I mentioned before about stalking a spooky great blue heron, the only example found at the pond for the last six months, but yesterday showed a duo that were hanging out together, in the treetops rather than down at the pond’s edge foraging, and I’m now suspecting a mated (or soon to be) pair. They changed position a few times as we ambled around, not quite providing clean shots, but I snagged a few overhead and a few when one perched in a bare tree.
This was shot across the pond without any ability to clear the foreground or background, so I’m pleased the eye came up that damn sharp. Composition-wise, not so much of course, but it would have been far worse with foliage. I’ll have to keep checking and see if they remain, and if they actually build a nest nearby – I don’t think I’ve ever seen evidence of one there yet.
Which reminds me: I’m now starting to make routine checks, because I’d really like to try and get the green heron nest this year, if they do indeed return to the same spot as they have for the past three or so.
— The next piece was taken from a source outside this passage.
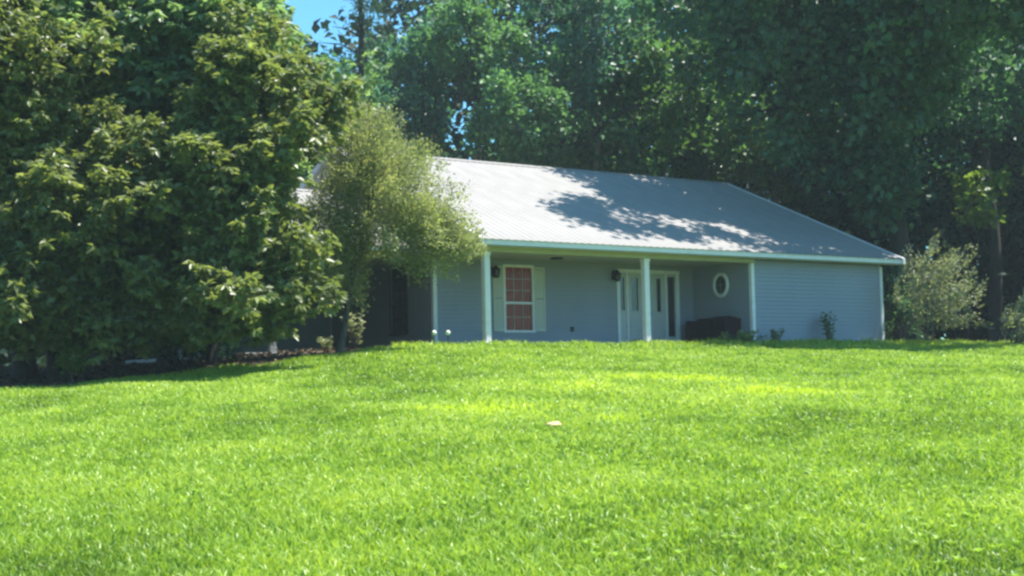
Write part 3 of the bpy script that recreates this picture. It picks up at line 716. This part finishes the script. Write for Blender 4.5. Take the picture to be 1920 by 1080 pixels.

Since I’ve only found the remains of the old nests once the leaves have dropped off in late fall, I feel they know what they’re doing and having any view at all might be quite challenging, but it’s on the list of things to attempt, anyway.
I was a little surprised to see my next subject, expecting them to have migrated from the area, but I’ll take it.
This female double-crested cormorant (Phalacrocorax auritus) was posed nicely on a snag over the water, but the camera was being balky for a moment, possibly a bad battery, and the cormorant slipped under the water as I fiddled. Eventually it surfaced much farther off, and I waited for it to turn the right way to at least catch the green eye in the sunlight.
On the next circuit, it was back in position on the snag but a little more wary, and I crept in trying for a clear shot between all of the intervening branches of the pondside bushes. This is one of the reasons that I’m not enamored of autofocus, because I chase a lot of subjects in these conditions and the AF often decides I must be after the foreground branches – usually right as my intended subject provides the best post. It happened again this time too, but I still got a usable frame.
As she slipped into the water, I was expecting her to do the same thing and surface some distance off, but she almost immediately emerged with a fish in her beak. I had to dodge around the branches for a clear shot, and by the time I got a decent gap she was almost finished with her meal.
Mind you, this doesn’t take a long time at all, requiring only the right positioning of the fish before swallowing it whole, so it’s not like I was bumbling about. But I was still impressed that she got a fish in the mere seconds she’d been in the water, especially when her entry had been so casual, without apparent deliberation or examination. Then, just as casually, she did it again, arising with another fish in mere seconds.
With a clearer view this time, it was obvious that her ‘capture’ was not only dead, it was dismembered, which may not exactly apply to fish because they don’t have a lot of members to dis (a tail, I guess,) but you get the idea. Eviscerated. Poorly fileted. An overall lack of cohesiveness. This was curious to me in that I was almost positive cormorants were interested only in fresh captures, and did not scavenge or save meals for later, but now I’ve seen otherwise, so…? I am vaguely in suspicion that she stole this from a snapping turtle, but it remains possible that they keep larger meals handy nearby for when they get peckish (a ha ha ha!) which helps explain her preference for that perch. So far, none of my info sources addresses this, but I’ll keep looking.
But at least I found a few things to photograph, even if they weren’t new or particularly noteworthy, though I’m still in my wintry low expectations and you should be too. So there.